Bare is young, independent filmmaker, Natalia Leite’s, first feature film, featuring the Glee star Diana Agron as a confused youth in middle-of-nowhere America and Boardwalk Empire actress Paz de la Huerta, as her newfound drug dealer spirit guide.

Coming from this summary, you can’t expect too much from this movie and you shouldn’t.

Natalia Leite produced, directed and wrote Bare. Her credits include a few short movies that aren’t doing too well on IMDb and a webseries, called Be There Nowish, which has been praised for its exploration of female sexuality and its originality, but is still rated average. Leite looks like she has a career ahead of her. Bare has this feel of an amateur, debut movie but the scenery and the cinematography is still remarkable.

It all starts with a good idea. Bare follows the young Sarah (Diana Agron) in some dead-end little town in the U.S. where she has no future ahead of her other than being a cashier at a Walmart-like corporation, or maybe marrying her high school boyfriend who looks like an American dream/macho Prince Charming and having some kids to take care of.

The scenario gets shaky when there’s no actual explanation where her dad went or why Sarah is keeping his shop and holding on to all the kitschy random items he used to sell, but she goes there each day after work and stares at walls. Why? Who knows? It does serve the plot when she finds Pepper (Paz de la Huerta) asleep on her couch, hungover and in rags but that’s okay because she looks like fun so Sarah lets her stay and discuss life, just as accurately as a Cosmopolitan article.

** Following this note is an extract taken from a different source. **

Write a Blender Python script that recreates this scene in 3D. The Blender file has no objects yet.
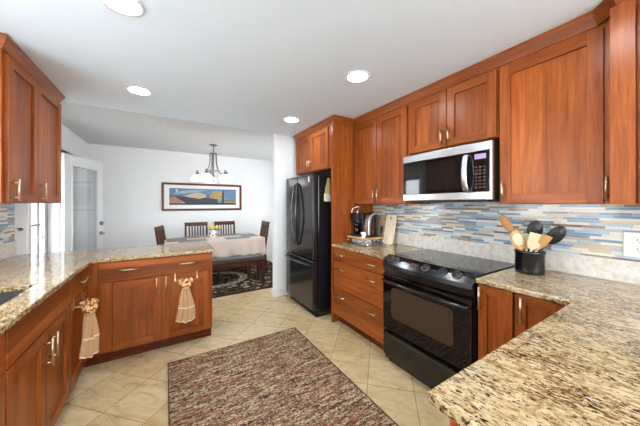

Just as quickly as Sarah trusts Pepper, she decides her new career move is to become a stripper in the club in which Pepper deals drugs. She learns how to master the pole even faster and starts making a lot of money which seems to validate her life is going the right way; obviously not without some mystic, philosophical clichés being thrown here and there except for no reason and in every conversation. One of the most painful scenes to watch is where one of the strippers comes to educate her on the lifestyle in a sort of Morgan Freeman style of wisdom, with a deep voice and random analogies about the getting the perfect client, something that is never explored either.

The climax of the movie comes when Sarah and Pepper escape to the desert to get high on ‘shrooms and, again, debate life without ever making a point or even making sense. The only good bit might be Sarah’s sexual awakening when she and Pepper first start to make love with flash of the desert behind her, the metaphor of the snake of her chest as she is betraying her boyfriend but can’t help loving it. This one scene shows that the director has talent, but is still not grounded enough to produce a good movie.

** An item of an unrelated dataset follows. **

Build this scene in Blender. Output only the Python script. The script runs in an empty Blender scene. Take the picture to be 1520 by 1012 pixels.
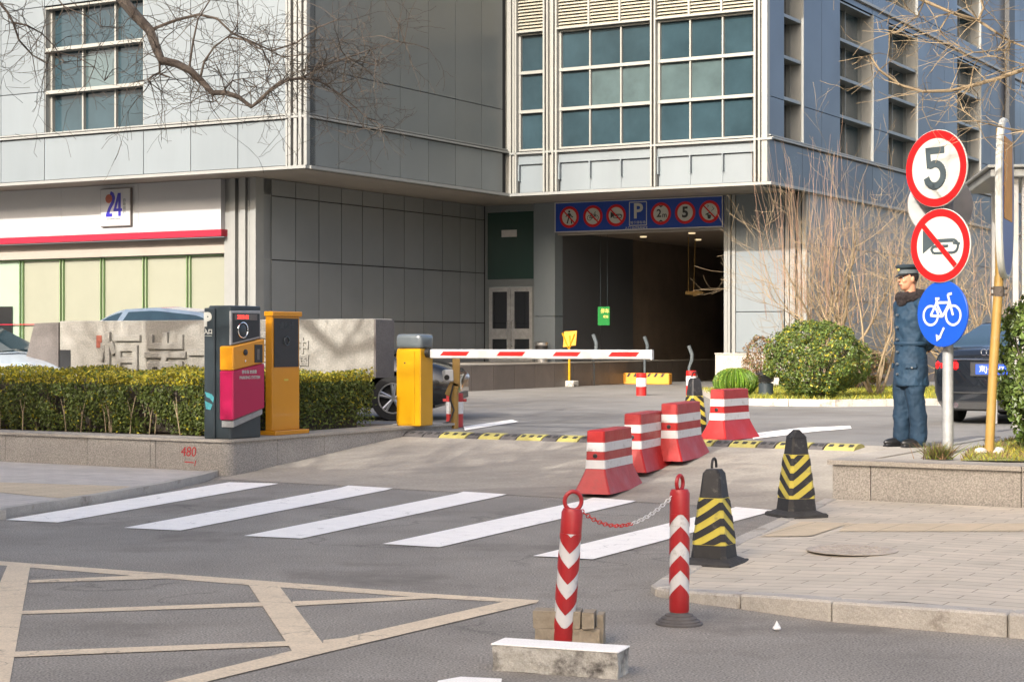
import bpy, bmesh, math, random
from mathutils import Matrix, Vector, Euler, noise as mnoise
import numpy as np
random.seed(7); np.random.seed(7)
sc = bpy.context.scene
C = sc.collection
R = math.radians
PI = math.pi
# ---------------------------------------------------------------- camera
cam_d = bpy.data.cameras.new("camera"); cam = bpy.data.objects.new("camera", cam_d); C.objects.link(cam)
cam.location = (0, 0, 1.5); cam.rotation_euler = (R(90), 0, 0)
cam_d.sensor_width = 36; cam_d.lens = 36 * 2650 / 1520
cam_d.clip_start = .1; cam_d.clip_end = 3000
sc.camera = cam
# ---------------------------------------------------------------- world and sun
SUN_EL = 26.5
w = bpy.data.worlds.new("World"); sc.world = w; w.use_nodes = True
nt = w.node_tree; nt.nodes.clear()
sky = nt.nodes.new('ShaderNodeTexSky'); sky.sky_type = 'NISHITA'; sky.sun_disc = False
sky.sun_elevation = R(SUN_EL); sky.sun_rotation = R(209); sky.altitude = 50; sky.air_density = .7; sky.dust_density = 6; sky.ozone_density = 0
bg = nt.nodes.new('ShaderNodeBackground'); bg.inputs[1].default_value = .15
wo = nt.nodes.new('ShaderNodeOutputWorld')
nt.links.new(sky.outputs[0], bg.inputs[0]); nt.links.new(bg.outputs[0], wo.inputs[0])
sd = bpy.data.lights.new("sun", 'SUN'); sd.energy = 2.45; sd.angle = R(.55); sd.color = (1, .96, .91)
so = bpy.data.objects.new("sun", sd); C.objects.link(so); so.location = (-20, -30, 30)
SAZ = R(29.0)   # travel direction of the light, clockwise from +Y
tv = Vector((math.sin(SAZ) * math.cos(R(SUN_EL)), math.cos(SAZ) * math.cos(R(SUN_EL)), -math.sin(R(SUN_EL))))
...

Bare ends in a circle. After Sarah’s second life gets discovered, she goes back to her boyfriend, to her old boring job, to her bitchy friends and her desperate, clueless mum (why is she is that way is never explained which is a shame). Pepper leaves, with all of Sarah’s dirty money, and it just seems like nothing ever happened. The town is still empty and pointless, there is no hope and no one has learned anything. Not quite the happy ending, not even one that makes sense. It’s as if everyone forgot the past few weeks and goes on with their lives.

If you’re into indie cinema and are interested to follow young, new talent, Bare can be an entertaining piece to learn from but it isn’t the best watch you’ll have that week. It is bearable (get it?) but not a cinematic masterpiece. Would not recommend.